Another neighborhood worth visiting is the EUR (Esposizione Universale Roma), in the south. Built by Mussolini for the never-realized 1942 World’s Fair, this is a collection of museums and government office buildings organized along wide boulevards intended more for driving than strolling. Few of the buildings here are treasures, but the sum total of them all creates a weird atmosphere. The design was so ideologically charged, yet somehow it all feels like a desert outpost. This, apparently, is what happens when fascist ideology meets Roman architecture, with steel and glass added to the mix. If only to experience this smothered, desolate pulse so far from the frantic historic center, the EUR should be seen.

About halfway between there and the heart of the city lies the Protestant Cemetery, a lovely resting place for the likes of John Keats, Percy Bysshe Shelley, and a man with a true sense of humor, one Nicola Chiari, erstwhile general in the Italian army. On the latter’s tombstone are carved the words, “Rosebud. What does it mean?” Now there, I thought, is a true Orson Welles fan. Hidden away on the perimeter, there is also the grave of a certain Joseph Hough, architect, on whose stone it is written, “He loved life so, and especially the last six years in Rome.”

Headstones always offer fuel for the imagination, much like ice cream. With that in mind, I crossed over to the west bank of the Tiber, intending to stop at a newly-built church I’d read about and then end the day with a cold treat.

La chiesa del Santo Volto di Gesù, designed by the architectural team of Nathalie Grenon and Piero Sartogo, was completed in 2006. It is situated in the working-class neighborhood of Portuense, a place you’d never have a reason to visit, unless you were hunting for this church — which is definitely reason enough.

A walkway leading to a playground cleaves this starkly modern church in two: on one side is the chapel, a modernist design consisting of marble pews with clean lines and a steel-and-glass spider web backdropping the altar. Above it, instead of a gory Jesus on the Cross, a gentle outline of His form is cut into the cross itself, allowing sunlight to not only pour into the chapel, but actually through the body of Christ. The sun at dawn and the softened symbolism were enough to offset the coldness of the white pews. Across the walkway, there is a children’s nursery school, and when I was there, at seven o’clock in the evening, a gaggle of neighborhood children were playing tag in the lobby of the school and the adjacent playground. The church seamlessly blends inside and outside space and, likely because of it’s out-of-the-way location, functions as a vital organ of the neighborhood and not merely as an accessory.

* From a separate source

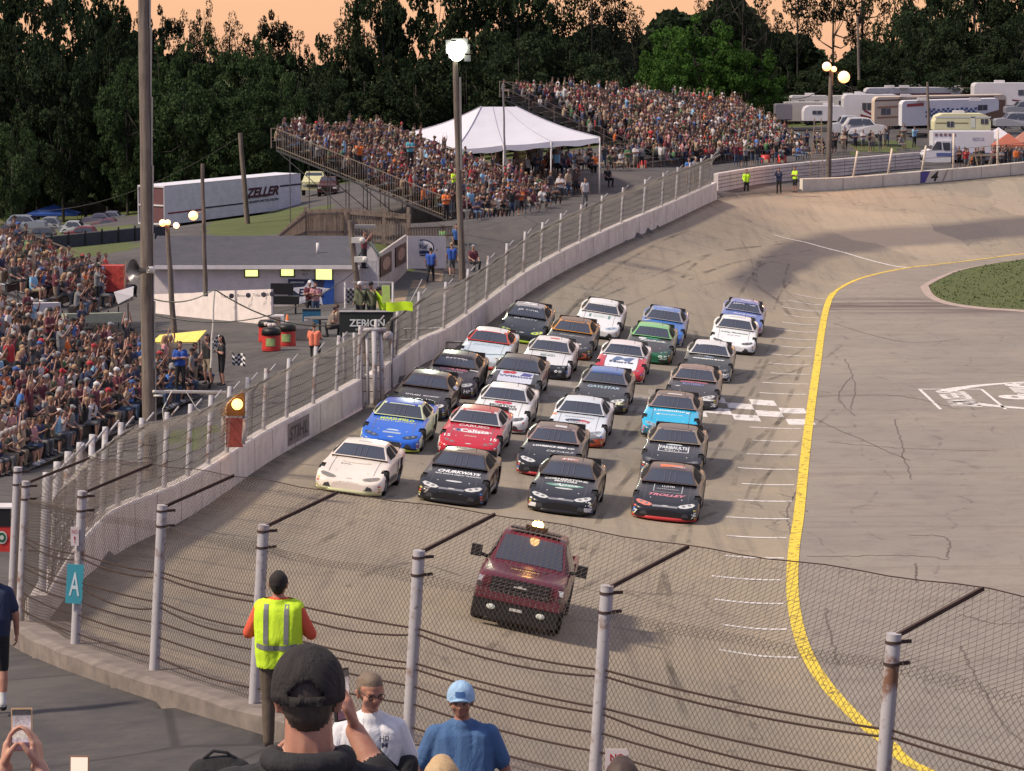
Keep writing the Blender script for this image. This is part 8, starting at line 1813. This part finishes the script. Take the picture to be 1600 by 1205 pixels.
def cap_dome(parent,HC,mt,r=.094,h=.10,yaw=0.0,logo=None):
 M=Matrix.Rotation(yaw,3,'Z');mb=MB();cen=HC+V((0,.006,.035));rows_=[]
 for i in range(9):
  ph=math.pi/2*i/8;rows_.append([cen+M@V((r*math.sin(ph)*math.sin(2*math.pi*j/24),r*1.08*math.sin(ph)*math.cos(2*math.pi*j/24),math.cos(ph)*h))for j in range(25)])
 rows_.append([p+V((0,0,-.02))for p in rows_[-1]]);mb.grid(rows_,flip=True);o=mb.build('cap',mt,parent,smooth=True)
 mb=MB();mb.grid([[cen+M@V((x,-.075-.085*(1-(x/.075)**2)*k,.008-.03*(x/.075)**2-.010*k))for x in np.linspace(-.075,.075,11)]for k in (0,.5,1)]);b2=mb.build('brim',mt,o,smooth=True);s_=b2.modifiers.new('thick','SOLIDIFY');s_.thickness=.006
 if logo:
  mb=MB();mb.grid([[cen+M@V((x,-(r*1.08+.004)*math.cos(x/r)*(1-(z/h)**2*.5),z))for x in np.linspace(-.036,.036,7)]for z in (.020,.058)]);mb.build('cap_patch',logo,o)
 return o
cap_dome(mar_o,V((0,0,1.63)),SHM['black'],yaw=math.pi+.3)
Y2=21.6;p=PY(577,1037,Y2)
c,ch,nk,up=torso_caps(.96,.95,.01,lean=.10);HC=nk+V((.0,-.050,.150));hcap,q=head_caps(HC,yaw=.35,pitch=.22);c+=hcap
shl=ch+V((-.18,.01,.045));el=V((-.27,-.06,1.15));wr=V((-.16,-.24,1.02));c+=[(shl,.070,shl.lerp(el,.7),.066,SH),(shl.lerp(el,.6),.045,el,.042,SK),(el,.042,wr,.030,SK)]+hand_caps(wr,(.5,-.6,-.5),(0,0,-1),(.6,.6,0),curl=.4)
shl=ch+V((.18,.01,.045));el=V((.29,.0,1.12));wr=V((.31,-.13,.90));c+=[(shl,.070,shl.lerp(el,.7),.068,SH),(shl.lerp(el,.6),.045,el,.042,SK),(el,.042,wr,.030,SK)]+hand_caps(wr,(.0,-.2,-1),(-1,0,0),(0,-1,0),curl=.5)
c+=leg_caps(V((-.09,0,.92)),V((-.10,-.16,.52)),V((-.10,-.10,.12)),V((-.10,-.26,.04)))+leg_caps(V((.09,0,.92)),V((.10,.06,.50)),V((.10,.26,.16)),V((.10,.16,.04)))
m_hair2=hairm('hair_thin_grey_brown',(.17,.12,.085))
wm=figure(V((p.x,p.y,p.z-1.83)),.1,'grey-haired man with glasses in a white T-shirt and black shoulder bag',c,[S1,clothm('tee_white',(.66,.65,.68),5),TRM['khaki'],m_hair2,SOM[0],EYM,LPM],voxel=.009)
tb_=BVHTree.FromPolygons([v.co for v in wm.data.vertices],[tuple(q_.vertices)for q_ in wm.data.polygons])
bagm=clothm('bag_black',(.014,.014,.016),8)
sb=shell([(V((.20,-.10,.98)),.085,V((.25,-.06,1.16)),.075,0),(V((.23,-.13,.93)),.07,V((.24,-.10,1.02)),.08,0)],0,.014,'shoulder_bag',bagm,None);sb.location=wm.location;sb.rotation_euler=wm.rotation_euler;sb.name='shoulder_bag';tag(sb,'black shoulder bag hanging at the hip of the white T-shirt man','bag')
mb=MB();A_,B_=[],[]
for k in range(13):
 u=k/12;x,z=-.14+.34*u,1.47-.36*u
 for L_,sg in ((A_,.019),(B_,-.019)):
  pp=V((x+sg*.7,-1,z+sg*.7));h=tb_.ray_cast(pp,V((0,1,0)));L_.append((h[0]+V((0,-.008,0)))if h[0]is not None else V((pp.x,-.12,pp.z)))
mb.grid([A_,B_]);mb.build('strap',bagm,sb)
mb=MB()
for s in (-1,1):
 n_=12;mb.tube([q(s*.034+.024*math.cos(2*math.pi*k/n_),-.106,.012+.017*math.sin(2*math.pi*k/n_))for k in range(n_+1)],.0028,5);mb.tube([q(s*.058,-.10,.014),q(s*.082,.0,.02)],.0025,5)
mb.tube([q(-.01,-.112,.014),q(.01,-.112,.014)],.003,5);mb.build('glasses',M_BLACK,wm)
def badge(parent,bvh,x,z,w_,h_,col,nm,n=4):
 mb=MB();rows_=[]
 for j in range(n):rows_.append([((lambda hh:(hh[0]+V((0,-.006,0)))if hh[0]is not None else V((xx,-.15,z+h_*(j/(n-1)-.5))))(bvh.ray_cast(V((xx,-1,z+h_*(j/(n-1)-.5))),V((0,1,0)))))for xx in np.linspace(x-w_/2,x+w_/2,n)])
 mb.grid(rows_);mb.build(nm,col,parent)
badge(wm,tb_,-.02,1.02,.075,.10,mat('card_white',(.70,.72,.78),.4,var=0),'pass_card');badge(wm,tb_,-.02,1.045,.05,.02,mat('card_print',(.05,.10,.3),.4,var=0),'pass_print')
for k,(tx,dz)in enumerate((('HD',.0),('M',-.045))):
 vs,fs=fit_text(tx,.06-.02*k,.035,offset=.01);mb=MB();mb.add([(lambda hh:hh[0]+V((0,-.008,0))if hh[0]is not None else V((v.x,-.15,v.y)))(tb_.ray_cast(V((v.x+.09,-1,v.y+1.36+dz)),V((0,1,0))))for v in vs],fs);mb.build('shirt_print',ink((.05,.05,.10)),wm)
Y3=24.2;p=PY(722,1063,Y3)
c,ch,nk,up=torso_caps(.95,1.04,.035,lean=.04);HC=nk+V((-.01,-.020,.148));hcap,q=head_caps(HC,yaw=-.1,pitch=.10);c+=hcap
for s in (-1,1):
 shl=ch+V((s*.20,.01,.045));el=V((s*.32,.02,1.12));wr=V((s*.33,-.04,.88));c+=[(shl,.080,shl.lerp(el,.72),.074,SH),(shl.lerp(el,.6),.050,el,.046,SK),(el,.046,wr,.034,SK)]+hand_caps(wr,(0,-.1,-1),(-s,0,0),(0,-1,0),curl=.4)
 c+=leg_caps(V((s*.095,0,.92)),V((s*.11,-.04,.5)),V((s*.11,.0,.1)),V((s*.13,-.18,.035)))
bmn=figure(V((p.x,p.y,p.z-1.80)),.06,'heavyset man in a blue T-shirt and light blue patched cap',c,[S2,clothm('tee_blue',(.055,.12,.26),5),TRM['denim'],HM['grey hair'],SOM[0],EYM,LPM],voxel=.0115)
cap_dome(bmn,HC,clothm('cap_light_blue',(.30,.46,.66),9),r=.105,h=.125,yaw=-.1,logo=mat('patch_navy',(.03,.10,.26),.6))
Y4=11.55;hp=PY(34,1140,Y4);base=V((hp.x-.03,hp.y-.42,hp.z-1.35))
c,ch,nk,up=torso_caps(.50,1.0,.02);
HC=nk+V((0,.02,.06));hcap,q=head_caps(HC,yaw=math.pi,pitch=0);c+=hcap
L_=hp-base
for s in (-1,1):
 shl=ch+V((s*.18,.01,.045));el=V((s*.27,.22,.82));wr=V((L_.x+s*.062,L_.y-.02,L_.z-.135));c+=[(shl,.070,el,.060,SH),(el,.048,wr,.032,SK)]
 c+=hand_caps(wr,(-s*.12,.05,1),(-s,0,0),(-s*.2,-1,.1),curl=.30,grip=.12)
 c+=leg_caps(V((s*.10,0,.48)),V((s*.15,.44,.50)),V((s*.15,.42,.1)),V((s*.17,.58,.035)))
figure(base,0,'seated person at lower left holding a phone up with both hands',c,[S3,clothm('shirt_grey_maroon',(.12,.05,.06),5),TRM['denim'],HM['brown hair'],SOM[1],EYM,LPM],voxel=.0065)
ph2=empty('smartphone',tuple(hp+V((0,0,.0))),label='smartphone in a pale gold case held in both hands at lower left',cat='phone');ph2.rotation_euler=(R(-8),0,R(4));phone_parts(ph2,mat('case_gold',srgb(196,160,120),.4,var=.05),SCR)
Y5=12.6;hp=PY(124,1212,Y5);base=V((hp.x-.02,hp.y-.40,hp.z-1.26));c,ch,nk,up=torso_caps(.50,1.0,.02);HC=nk+V((0,.02,.06));hcap,q=head_caps(HC,yaw=math.pi);c+=hcap;L_=hp-base
for s in (-1,1):
 shl=ch+V((s*.18,.01,.045));el=V((s*.27,.22,.80));wr=V((L_.x+s*.060,L_.y-.02,L_.z-.15));c+=[(shl,.070,el,.060,SH),(el,.048,wr,.032,SK)]+hand_caps(wr,(-s*.12,.05,1),(-s,0,0),(-s*.2,-1,.1),curl=.30,grip=.12)+leg_caps(V((s*.10,0,.48)),V((s*.15,.44,.50)),V((s*.15,.42,.1)),V((s*.17,.58,.035)))
figure(base,0,'seated person below the bottom edge holding up the second phone',c,[S1,clothm('shirt_dark_blue',(.03,.05,.10),5),TRM['dark'],HM['dark hair'],SOM[1],EYM,LPM],voxel=.010)
ph3=empty('smartphone',tuple(hp),label='smartphone in a brown case just rising over the bottom edge',cat='phone');ph3.rotation_euler=(R(-8),0,R(-3));phone_parts(ph3,mat('case_brown',srgb(150,104,84),.4,var=.05),mat('bright_screen',(.02,.02,.02),.2,var=0,emit=(.75,.62,.50),estr=.9))
def seated(px,pytop,Y,label,hair,hair_m,shirt,hr=0):
 p=PY(px,pytop,Y);c,ch,nk,up=torso_caps(.50,1.0,.02);HC=nk+V((0,-.0,.13));hcap,q=head_caps(HC,yaw=math.pi);c+=hcap
 if hr:c+=[(HC+V((0,-.03,.03)),.104,HC+V((0,-.05,-.08)),.10,HA),(HC+V((0,-.05,-.08)),.09,HC+V((0,-.06,-.22)),.07,HA)]
 for s in (-1,1):shl=ch+V((s*.18,.01,.045));el=V((s*.26,.10,.80));wr=V((s*.14,.34,.66));c+=[(shl,.070,el,.060,SH),(el,.048,wr,.032,SK)]+hand_caps(wr,(-s*.3,1,-.2),(0,0,-1),(-s,0,0),curl=.3)+leg_caps(V((s*.10,0,.48)),V((s*.15,.44,.50)),V((s*.15,.42,.1)),V((s*.17,.58,.035)))
 figure(V((p.x,p.y,p.z-(HC.z+.135))),0,label,c,[S1,shirt,TRM['denim'],hair_m,SOM[1],EYM,LPM],voxel=.012)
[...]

By now I was tired. I returned in the heat and diminishing light to the narrow, cobblestoned streets of the city’s old Jewish ghetto, where a small gelateria offered me a taste of pistachio heaven. Eating gelato in the summer is a race against nature of a very specific kind: if your spaghetti carbonara goes cold on the plate, it still remains in the same state of matter. But with gelato, if you don’t hurry up and eat the thing, the gods of summer win, and what once was a semisolid is turned cruelly into muck.

Inspired by the marble athletes I’d seen earlier that day, I ate my gelato with fierce determination and digested what I’d seen of Rome. In a city where the antidote is sweet, classical fatigue is nothing to be feared.